Борьба сумо стала такой же частью стандартного образа Японии, как суши и сакура.
Фото Reuters
Конечно, если пожить в Японии долго, хотя бы год, она раскроется как-то шире и глубже. Но путешественнику-на-неделю она дает ровно столько, сколько он готов получить, начитавшись путеводителей, журналов путешествий, насмотревшись кино, всяких «Кукол» и «Трудностей перевода». Предварительной информации так много, что при ближайшем приближении все оказывается как-то проще, площе. Фудзияма – ну, она и есть Фудзияма, как на фотографии в календаре. Храмы – вот они, как новенькие. Небоскребы на центральных улицах Токио – прямо как из журналистского штампа. Сексапильные школьницы-оторвы в клетчатых юбочках и спущенных гольфах – ну, школьницы, ну, в гольфах, ну, ничего особенного┘ Культуролог завел бы речь о феномене соотношений реальности и матрицы (матрица в данном случае – растиражированные представления о Стране восходящего, прости меня господи, солнца), но меня волнует другое. Просто как бы немножко обидно. Покупаешь такие дорогие билеты – ну, мы воспользовались аэрофлотовской распродажей, но не важно, – летишь полдня буквально вот на край света, и что же? Оказывается, можно было просто посмотреть «Клуб кинопутешествий». Вроде как мультипликационные Уоллес и Громмит, которые полагали, что Луна состоит из сыра; и вот они с огромными трудностями соорудили – сами! – космический корабль, преодолели все ужасы турбулентности и невесомости, достигли лунной поверхности┘ и она действительно оказалась вся из сыра. Сплошной чеддер. Никакой неожиданности, никакого удивления.

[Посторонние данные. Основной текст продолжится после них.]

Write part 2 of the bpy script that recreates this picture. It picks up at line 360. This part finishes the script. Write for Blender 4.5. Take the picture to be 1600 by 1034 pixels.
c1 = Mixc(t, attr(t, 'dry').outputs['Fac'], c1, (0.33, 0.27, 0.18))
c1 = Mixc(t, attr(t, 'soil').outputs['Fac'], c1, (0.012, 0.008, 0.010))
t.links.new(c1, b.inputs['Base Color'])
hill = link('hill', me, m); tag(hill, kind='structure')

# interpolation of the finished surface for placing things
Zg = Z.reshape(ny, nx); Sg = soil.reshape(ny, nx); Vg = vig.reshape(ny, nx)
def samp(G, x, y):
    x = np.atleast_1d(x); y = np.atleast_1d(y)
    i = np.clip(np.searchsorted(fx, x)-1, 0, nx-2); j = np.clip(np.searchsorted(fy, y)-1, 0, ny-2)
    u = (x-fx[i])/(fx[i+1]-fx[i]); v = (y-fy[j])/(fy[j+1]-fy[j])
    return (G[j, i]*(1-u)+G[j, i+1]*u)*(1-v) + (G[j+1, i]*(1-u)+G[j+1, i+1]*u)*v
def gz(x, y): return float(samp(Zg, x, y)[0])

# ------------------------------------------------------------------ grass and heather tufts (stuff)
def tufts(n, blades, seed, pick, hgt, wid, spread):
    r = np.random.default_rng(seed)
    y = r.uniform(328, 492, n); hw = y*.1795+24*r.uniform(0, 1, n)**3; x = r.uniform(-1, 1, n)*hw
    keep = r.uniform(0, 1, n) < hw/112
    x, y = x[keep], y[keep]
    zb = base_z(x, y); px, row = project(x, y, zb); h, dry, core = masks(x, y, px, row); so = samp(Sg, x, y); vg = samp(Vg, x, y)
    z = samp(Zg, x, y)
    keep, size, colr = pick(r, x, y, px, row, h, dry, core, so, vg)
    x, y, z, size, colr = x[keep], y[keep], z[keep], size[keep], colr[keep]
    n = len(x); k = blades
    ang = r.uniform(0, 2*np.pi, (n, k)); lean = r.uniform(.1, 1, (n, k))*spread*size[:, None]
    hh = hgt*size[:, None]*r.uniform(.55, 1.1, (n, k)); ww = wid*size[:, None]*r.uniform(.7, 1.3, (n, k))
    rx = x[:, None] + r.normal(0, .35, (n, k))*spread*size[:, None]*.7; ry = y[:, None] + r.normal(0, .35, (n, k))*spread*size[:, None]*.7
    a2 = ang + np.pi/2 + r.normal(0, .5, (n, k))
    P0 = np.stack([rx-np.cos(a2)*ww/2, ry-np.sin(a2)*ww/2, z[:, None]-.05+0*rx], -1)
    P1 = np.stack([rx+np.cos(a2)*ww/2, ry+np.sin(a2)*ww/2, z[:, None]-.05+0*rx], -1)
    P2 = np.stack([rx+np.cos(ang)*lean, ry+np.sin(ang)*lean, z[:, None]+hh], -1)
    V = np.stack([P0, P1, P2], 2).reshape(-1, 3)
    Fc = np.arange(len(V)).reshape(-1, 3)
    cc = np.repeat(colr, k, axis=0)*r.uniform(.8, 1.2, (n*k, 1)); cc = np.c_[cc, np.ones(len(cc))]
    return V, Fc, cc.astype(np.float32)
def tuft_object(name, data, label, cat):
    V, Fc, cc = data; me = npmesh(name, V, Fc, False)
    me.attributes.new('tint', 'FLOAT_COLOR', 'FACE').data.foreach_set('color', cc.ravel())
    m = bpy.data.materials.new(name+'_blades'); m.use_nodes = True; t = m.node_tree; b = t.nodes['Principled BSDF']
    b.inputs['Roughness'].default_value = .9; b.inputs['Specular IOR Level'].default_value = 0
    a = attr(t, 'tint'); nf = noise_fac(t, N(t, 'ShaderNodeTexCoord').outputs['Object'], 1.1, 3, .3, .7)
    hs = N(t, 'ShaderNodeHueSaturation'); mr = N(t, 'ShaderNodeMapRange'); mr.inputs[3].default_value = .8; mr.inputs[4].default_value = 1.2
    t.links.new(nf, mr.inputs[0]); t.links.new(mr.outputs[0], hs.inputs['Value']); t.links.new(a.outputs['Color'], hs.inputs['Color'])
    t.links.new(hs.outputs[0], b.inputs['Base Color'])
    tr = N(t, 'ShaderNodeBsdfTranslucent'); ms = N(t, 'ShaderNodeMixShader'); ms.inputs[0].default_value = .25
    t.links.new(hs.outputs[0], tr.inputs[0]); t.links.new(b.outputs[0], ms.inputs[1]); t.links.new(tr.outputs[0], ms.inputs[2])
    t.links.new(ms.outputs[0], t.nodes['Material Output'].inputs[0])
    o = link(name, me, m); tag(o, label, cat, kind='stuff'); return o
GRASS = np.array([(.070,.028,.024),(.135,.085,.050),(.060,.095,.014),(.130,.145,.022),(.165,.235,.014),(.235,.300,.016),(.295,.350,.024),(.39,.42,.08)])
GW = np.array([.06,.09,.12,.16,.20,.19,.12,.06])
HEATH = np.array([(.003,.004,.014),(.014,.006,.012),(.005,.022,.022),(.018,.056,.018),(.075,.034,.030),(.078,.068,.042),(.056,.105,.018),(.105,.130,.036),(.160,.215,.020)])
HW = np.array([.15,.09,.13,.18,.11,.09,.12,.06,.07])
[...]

А с другой стороны: никакой неожиданности, сплошной чеддер – поди, плохо. Фудзияма на месте, вершина у нее снежная, сакура вся в цвету, небоскребы на центральных улицах Токио горят неоновыми огнями, у каждой второй японки сумка «Луи Виттон». Все как на фото в журналах; полное соответствие матрице. Все хорошо.
Мой пятилетний ребенок живет в «едином информационном пространстве» (не поднялась рука написать это словосочетание без кавычек). Если он вдруг увидит в нашем Малом Ивановском переулке индийского носорога, он скажет: «Да это же носорог». А вот смотрите, как писал Марко Поло: «Водятся тут дикие слоны и единороги, ничуть не менее слонов; шерсть у них как у буйвола, а ноги слона, посреди лба толстый и черный рог; кусают они, скажу вам, языком; на языке у них длинные колючки, языком они и кусают. Голова как у дикого кабана и всегда глядит в землю; любит жить в топях да по болотам. С виду зверь безобразный. Не похожи они на то, как у нас их описывают; не станут они поддаваться девственнице: вовсе не то, что у нас о них рассказывают».
Индийский носорог, как его увидел Марко Поло, плохо совпал не со своей собственной, а с чужой матрицей – представлением о мифическом единороге. И этими отличиями поразил Марко Поло больше, нежели своим устрашающим и странным видом (к образу животного с рогом посреди морды путешественник в принципе был подготовлен).
А как Марко Поло описывал крокодила! Это вообще нечто особенное. Он не заметил, что у крокодила есть ноги, посчитал его не гигантским ящером (это, по идее, как-то легче переварить), а зубастым, гигантским, жирным змеем и потрясен был истинно до глубины души. А мой пятилетний ребенок, если увидит вдруг где-нибудь в Пахре крокодила, скажет просто: «Да это же крокодил». Так же невозмутимо он отреагировал бы на явление черепашек ниндзя или разумного говорящего омара в полный человеческий рост: он видел этих существ в телевизоре и не понимает причин, отчего бы им не существовать в природе.
А какому-нибудь ученому-зоологу, например, попадется божья коровка не о шести, как положено, а о восьми ногах, так он возьмет да и умрет от потрясения или натурально с ума сойдет.
В прошлые выходные я ходила со своим мальчиком в цирк и переживала, что ему неинтересно смотреть представление.
– Смотри, – говорила я, – гимнаст летает под куполом, очень высоко. А акробаты прыгают друг другу на плечи, очень ловко. А обезьяна катается на велосипеде, очень смешно.
– Угу, – скучал мой мальчик. – Я все это видел по телевизору.
Он все уже видел по телевизору, да. А я ждала от него восторгов, которые ребенку естественно проявлять в цирке. Но только точнее будет так: восторгов, которые, как я считаю, положено проявлять. То есть проблема в том, что у меня в голове тоже была некая матрица. Получается так.
Зато в антракте я ему купила мороженое за двадцать рублей, пломбир в вафельном рожке. И он его съел. И оно ему совершенно искренне, абсолютно, очень сильно, просто даже ужасно понравилось.